__Task__: Return the records from the first line through the line containing "return ZOUT * u * u", and leave out the pictures.

** start of Recorded information **

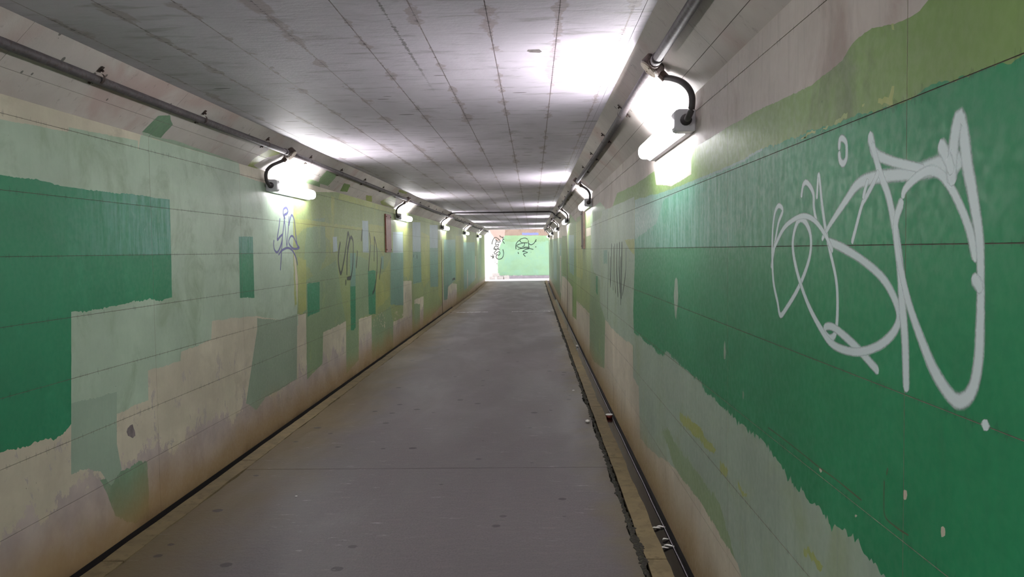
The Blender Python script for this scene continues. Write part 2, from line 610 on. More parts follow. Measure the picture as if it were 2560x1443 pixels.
def ceiling():
    bm = bmesh.new()
    box(bm, (XL - .3, Y0, ZC + PROUD), (XR + .3, Y1, ZC + .45))
    back = obj('ceiling', bm, MAT['joint'])
    tag(back, kind='structure')
    last = [j for j in JY_L if j <= PANEL_END][-1]
    m = MAT['ceiling']
    bm = bmesh.new()
    box(bm, (CXL, last + G, ZC), (CXR, Y1, ZC + PROUD))
    obj('ceiling_body', bm, m, back)
    bm = bmesh.new()
    box(bm, (CXL, Y0, ZC), (CXR, JY_L[0] - G, ZC + PROUD))
    obj('ceiling_body', bm, m, back)
    for k in range(len(CEIL_X) - 1):
        w = CEIL_X[k + 1] - CEIL_X[k]
        me = joint_box_mesh('panel', (0 if k == 0 else G, G, 0), (w - (0 if k == len(CEIL_X) - 2 else G), 1.5 - G, PROUD), m)
        for j in JY_L:
            if j >= last - .01:
                break
            put('panel', me, back, (CEIL_X[k], j, ZC))
    return back


WALL = {'L': wall('wall_left', 'L'), 'R': wall('wall_right', 'R'),
        'CL': haunch('wall_left_haunch', 'L'), 'CR': haunch('wall_right_haunch', 'R'),
        'T': ceiling()}


def floor_z(y):
    if y < 27:
        return 0.0
    u = min(1, (y - 27) / (Y1 - 27))
    return ZOUT * u * u


def strip(bm, x0, x1, ys, thick=.09, dz=0.0, wob0=0.0, wob1=0.0, nx=2):
    """a slab that follows the floor's rise"""
    top, bot = [], []
    for y in ys:
        a = x0 + (noise.noise((y * 3.1, 1.7, 0)) * wob0 + noise.noise((y * 11, 5.7, 0)) * wob0 * .5 if wob0 else 0)
        b = x1 + (noise.noise((y * 2.3, 9.7, 0)) * wob1 + noise.noise((y * 13, 3.7, 0)) * wob1 * .5 if wob1 else 0)
        z = floor_z(y) + dz
        top.append([bm.verts.new((a + (b - a) * i / (nx - 1), y, z)) for i in range(nx)])
        bot.append([bm.verts.new((a + (b - a) * i / (nx - 1), y, z - thick)) for i in range(nx)])
    n = len(ys)
    for k in range(n - 1):
        for i in range(nx - 1):
            bm.faces.new((top[k][i], top[k][i + 1], top[k + 1][i + 1], top[k + 1][i]))
            bm.faces.new((bot[k][i], bot[k + 1][i], bot[k + 1][i + 1], bot[k][i + 1]))
        bm.faces.new((top[k][0], top[k + 1][0], bot[k + 1][0], bot[k][0]))
        bm.faces.new((top[k][-1], bot[k][-1], bot[k + 1][-1], top[k + 1][-1]))
    for r in (0, n - 1):
        bm.faces.new(top[r] + bot[r][::-1])
    bmesh.ops.recalc_face_normals(bm, faces=bm.faces)
    return bm


def frange(a, b, st):
    n = max(1, int(round((b - a) / st)))
    return [a + (b - a) * k / n for k in range(n + 1)]


bm = bmesh.new()
strip(bm, XL - .3, XR + .3, frange(Y0, Y1, 1.0), .15, dz=-.125)
FLOOR = obj('floor', bm, MAT['gutter'])
tag(FLOOR, kind='structure')
FX0, FX1 = -2.085, .512
cuts = [Y0, 5.80, 20.6, Y1]
for k in range(3):
    a, b = cuts[k] + (.004 if k else 0), cuts[k + 1] - (.004 if k < 2 else 0)
    bm = bmesh.new()
    strip(bm, FX0, FX1, frange(a, b, .06 if k < 2 else .3), .12, wob0=.018, wob1=.030)
    o = obj('paving_slab', bm, MAT['floor'], FLOOR)
# kerb strips, cast in lengths, beside the two drains
for side, (x0, x1) in (('L', (-2.203, -2.088)), ('R', (.546, .648))):
    y = .05 - 2.0
    kz = []
    while y < Y1 - .01:
        e = min(y + 2.0, Y1)
        if y < 21:
            bm = bmesh.new()
            strip(bm, x0, x1, frange(y + .004, e - .004, .1), .12, dz=.003, wob0=.006, wob1=.012)
            obj('kerb_segment', bm, MAT['kerb'], FLOOR)
        else:
            bm = bmesh.new()
            strip(bm, x0, x1, frange(y + .004, Y1, .5), .12, dz=.003)
            obj('kerb_segment', bm, MAT['kerb'], FLOOR)
            break
        y = e
    bm = bmesh.new()
    strip(bm, x0, x1, frange(Y0, -1.955, 1), .12, dz=.003)
    obj('kerb_segment', bm, MAT['kerb'], FLOOR)
# black moss in the seam between paving and the right kerb, ragged
bm = bmesh.new()
y = 1.5
while y < 32:
    st = .02 + y * .0025
    w = .5 + .5 * noise.noise((y * 1.3, 4, 0)) + .4 * noise.noise((y * 9, 8, 0))
    w = max(.15, w)
    wd = .030 * w + .018 * random.random() * w
    cx = .530 - .012 * random.random()
    hx, hy = wd, st * .9
    ring = []
    nn = 7
    for q in range(nn):
        a = q * 2 * PI / nn
        rr = .7 + .5 * random.random()
        ring.append(bm.verts.new((cx + math.cos(a) * hx * rr * .8, y + math.sin(a) * hy * rr, floor_z(y) + .0035)))
    c = bm.verts.new((cx, y, floor_z(y) + .009 + .004 * random.random()))
    low = [bm.verts.new((v.co.x, v.co.y, v.co.z - .03)) for v in ring]
    for q in range(nn):
        bm.faces.new((c, ring[q], ring[(q + 1) % nn]))
        bm.faces.new((ring[q], low[q], low[(q + 1) % nn], ring[(q + 1) % nn]))
    y += st
mo = obj('seam_moss', bm, MAT['moss'])
tag(mo, 'ragged black moss filling the seam between paving and right kerb', 'moss', kind='stuff')

bm = bmesh.new()
strip(bm, .650, XR - .001, frange(Y0 + .1, 26, 1.0), .03, dz=-.036)
wa = obj('drain_water', bm, MAT['water'])
tag(wa, 'dark still water standing in the right hand drain', 'water', kind='stuff')
# thin bright line along the drain at the wall's foot, built as a slim tube
bm = bmesh.new()
ys = frange(1.5, 34, .12)
tube(bm, [(.722 + .004 * noise.noise((y * 2.1, 0, 0)), y, floor_z(y) - .028 + .003 * noise.noise((y * 5, 3, 0))) for y in ys], .0022, 6)
cb = obj('drain_bright_line', bm, MAT['pale_line'], smooth=True)
tag(cb, 'thin pale line in the right drain along the wall foot', 'cable')


# ------------------------------------------------------------------ paint
LAYER = {}


def edge_pts(poly, plane, jag, vert_jag, fine=1.0):
    out = []
    n = len(poly)
    for i in range(n):
        a, b = poly[i], poly[(i + 1) % n]
        dx, dy = b[0] - a[0], b[1] - a[1]
        L = math.hypot(dx, dy)
        dist = max(2.0, min(abs(a[0]), abs(b[0]))) if plane not in ('E', 'T') else 12
        st = max(.010, .0028 * dist) * fine
        k = max(1, int(L / st))
        k = min(k, 420)
        horiz = abs(dx) > abs(dy) * .8
        for q in range(k):
            u = q / k
            x, y = a[0] + dx * u, a[1] + dy * u
            taper = min(1, 4 * min(u, 1 - u))
            if horiz:
                j = noise.noise((x * 42, y * 3, 2.1)) * .5 + noise.noise((x * 120, y * 3, 7.1)) * .55 + noise.noise((x * 6, 1, 3.3)) * .8
                y += j * jag * taper * (.35 if (y > 1.5 and plane in 'LR') else 1)
            else:
                j = noise.noise((y * 9, x * 3, 4.1)) * .7 + noise.noise((y * 40, x * 3, 6.1)) * .3
                x += j * vert_jag * taper
            out.append((x, y))
    return out


def paint(plane, pts, mat, layer=1, jag=.012, vj=.005, name='paint_patch', label=None, clip=None):
    pl = PL[plane]
    poly = [pl.px(q) for q in pts]
    if plane in ('L', 'R'):
        poly = [(a, min(max(b, .004), ZW - .001)) for a, b in poly]
    if plane in ('CL', 'CR'):
        poly = [(a, min(max(b, .001), HLEN - .001)) for a, b in poly]
    ep = edge_pts(poly, plane, jag, vj)
    if plane in ('L', 'R'):
        ep = [(a, min(max(b, .003), ZW - .0005)) for a, b in ep]
    if plane in ('CL', 'CR'):
        ep = [(a, min(max(b, .0005), HLEN - .0005)) for a, b in ep]
    key = (plane, layer)
    LAYER[key] = LAYER.get(key, 0) + 1
    off = .00006 * layer + .000003 * (LAYER[key] % 12)
    # tessellate in 2D, then cut along the board joints so that the grooves stay open
    from mathutils.geometry import tessellate_polygon
    v3 = [Vector((a, b, 0)) for a, b in ep]
    tris = tessellate_polygon([v3])
    bm = bmesh.new()
    vs = [bm.verts.new(v) for v in v3]
    for tr in tris:
        try:
            bm.faces.new([vs[i] for i in tr])
        except ValueError:
            pass
    lo = min(a for a, b in ep), min(b for a, b in ep)
    hi = max(a for a, b in ep), max(b for a, b in ep)
    for axis, js in ((0, pl.js), (1, pl.jt)):
        no = Vector((1, 0, 0)) if axis == 0 else Vector((0, 1, 0))
        for j in js:
            if not (lo[axis] < j < hi[axis]) or (plane in 'LRCLCR' and lo[0] > PANEL_END):
                continue
            for e in (-G, G):
                bmesh.ops.bisect_plane(bm, geom=bm.verts[:] + bm.edges[:] + bm.faces[:], dist=1e-6, plane_co=no * (j + e), plane_no=no)
            kill = [f for f in bm.faces if abs(f.calc_center_median()[axis] - j) < G * .95]
            bmesh.ops.delete(bm, geom=kill, context='FACES')
    for v in bm.verts:
        v.co = pl.at(v.co.x, v.co.y, off)
    for f in bm.faces:
        f.normal_update()
        if f.normal.dot(pl.n) < 0:
            f.normal_flip()
    root = {'L': 'L', 'R': 'R', 'CL': 'CL', 'CR': 'CR', 'T': 'T', 'E': 'E'}[plane]
    o = obj(name, bm, MAT[mat], WALL[root])
    if label:
        o['label'] = label
    return o


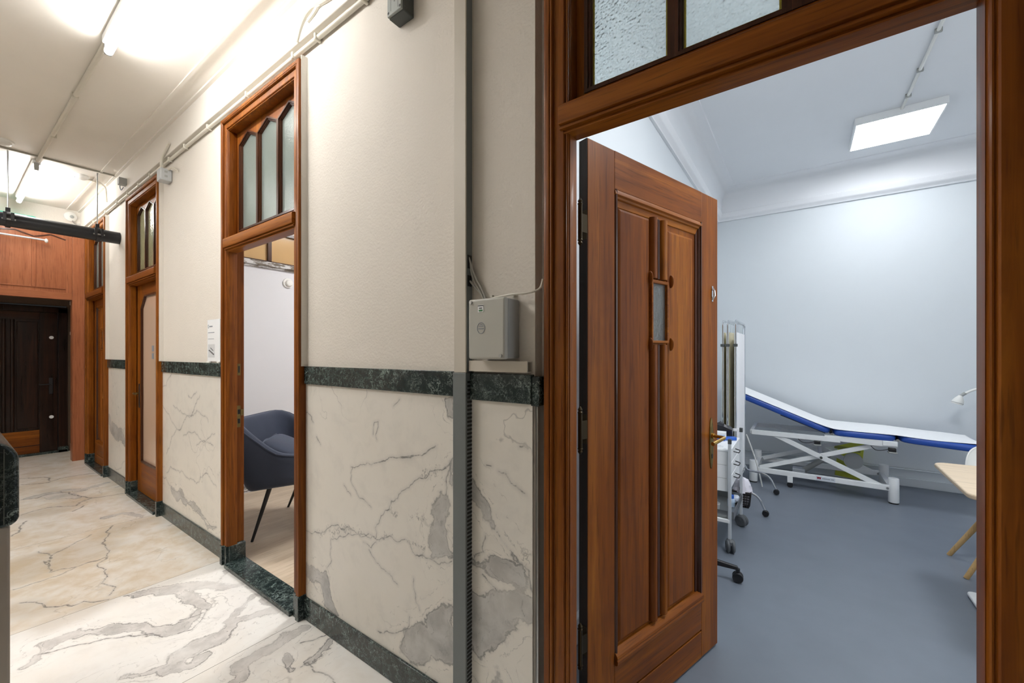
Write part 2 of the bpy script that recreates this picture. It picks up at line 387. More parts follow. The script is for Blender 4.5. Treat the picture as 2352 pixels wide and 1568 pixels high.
# veins traced slab by slab, metres on the slab (x, y or z, half width)
FLOOR_GREY = [[(-3.074,0.613,0.009),(-3.012,0.714,0.037),(-2.932,0.805,0.056),(-2.813,0.925,0.028),(-2.654,1.062,0.013),(-2.487,1.074,0.008),(-2.271,1.076,0.014)],[(-2.92,0.802,0.028),(-2.735,0.81,0.033),(-2.596,0.836,0.022),(-2.553,0.826,0.006)],[(-2.726,0.216,0.012),(-2.791,0.265,0.02),(-2.858,0.306,0.036),(-2.835,0.402,0.033),(-2.787,0.486,0.03),(-2.679,0.562,0.025),(-2.576,0.61,0.031),(-2.493,0.677,0.04),(-2.53,0.757,0.029),(-2.583,0.815,0.009)],[(-2.211,0.568,0.031),(-2.267,0.636,0.05),(-2.269,0.708,0.058),(-2.241,0.775,0.036),(-2.265,0.823,0.022),(-2.33,0.88,0.024),(-2.301,0.948,0.024),(-2.27,1.017,0.035),(-2.204,1.103,0.018)],[(-2.308,0.449,0.012),(-2.282,0.479,0.016),(-2.237,0.562,0.019),(-2.15,0.637,0.026),(-2.176,0.686,0.027)],[(-2.248,0.785,0.022),(-2.304,0.845,0.019),(-2.491,1.026,0.008),(-2.478,1.08,0.007)],[(-2.939,1.084,0.011),(-2.812,0.962,0.007)],[(-1.893,0.708,0.022),(-1.975,0.761,0.034),(-1.978,0.87,0.036),(-1.997,0.964,0.034),(-1.997,1.046,0.024)],[(-1.778,0.874,0.013),(-1.883,0.909,0.008),(-1.926,0.921,0.004)],[(-5.888,0.5,0.047),(-5.884,0.63,0.139),(-5.702,0.695,0.144),(-5.524,0.758,0.044)],[(-5.94,0.724,0.05),(-5.802,0.822,0.08),(-5.917,1.033,0.033)],[(-4.674,0.816,0.062),(-4.68,0.91,0.043),(-4.442,0.98,0.016)]]
FLOOR_TAN = [[(-3.05,0.352,0.082),(-3.063,0.455,0.078),(-3.088,0.539,0.027)],[(-3.391,0.242,0.076),(-3.267,0.31,0.064),(-3.209,0.371,0.024)],[(-3.833,0.288,0.098),(-4.009,0.413,0.224),(-3.994,0.548,0.232),(-4.003,0.641,0.12)],[(-5.288,0.429,0.071),(-5.253,0.607,0.146),(-5.408,0.841,0.054)],[(-6.063,0.637,0.064),(-5.779,0.705,0.148),(-5.437,0.82,0.038)],[(-4.316,0.975,0.057),(-4.272,0.83,0.107),(-4.185,0.73,0.083)]]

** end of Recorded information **

__Correct response__:
The Blender Python script for this scene continues. Write part 2, from line 610 on. More parts follow. Measure the picture as if it were 2560x1443 pixels.
def ceiling():
    bm = bmesh.new()
    box(bm, (XL - .3, Y0, ZC + PROUD), (XR + .3, Y1, ZC + .45))
    back = obj('ceiling', bm, MAT['joint'])
    tag(back, kind='structure')
    last = [j for j in JY_L if j <= PANEL_END][-1]
    m = MAT['ceiling']
    bm = bmesh.new()
    box(bm, (CXL, last + G, ZC), (CXR, Y1, ZC + PROUD))
    obj('ceiling_body', bm, m, back)
    bm = bmesh.new()
    box(bm, (CXL, Y0, ZC), (CXR, JY_L[0] - G, ZC + PROUD))
    obj('ceiling_body', bm, m, back)
    for k in range(len(CEIL_X) - 1):
        w = CEIL_X[k + 1] - CEIL_X[k]
        me = joint_box_mesh('panel', (0 if k == 0 else G, G, 0), (w - (0 if k == len(CEIL_X) - 2 else G), 1.5 - G, PROUD), m)
        for j in JY_L:
            if j >= last - .01:
                break
            put('panel', me, back, (CEIL_X[k], j, ZC))
    return back


WALL = {'L': wall('wall_left', 'L'), 'R': wall('wall_right', 'R'),
        'CL': haunch('wall_left_haunch', 'L'), 'CR': haunch('wall_right_haunch', 'R'),
        'T': ceiling()}


def floor_z(y):
    if y < 27:
        return 0.0
    u = min(1, (y - 27) / (Y1 - 27))
    return ZOUT * u * u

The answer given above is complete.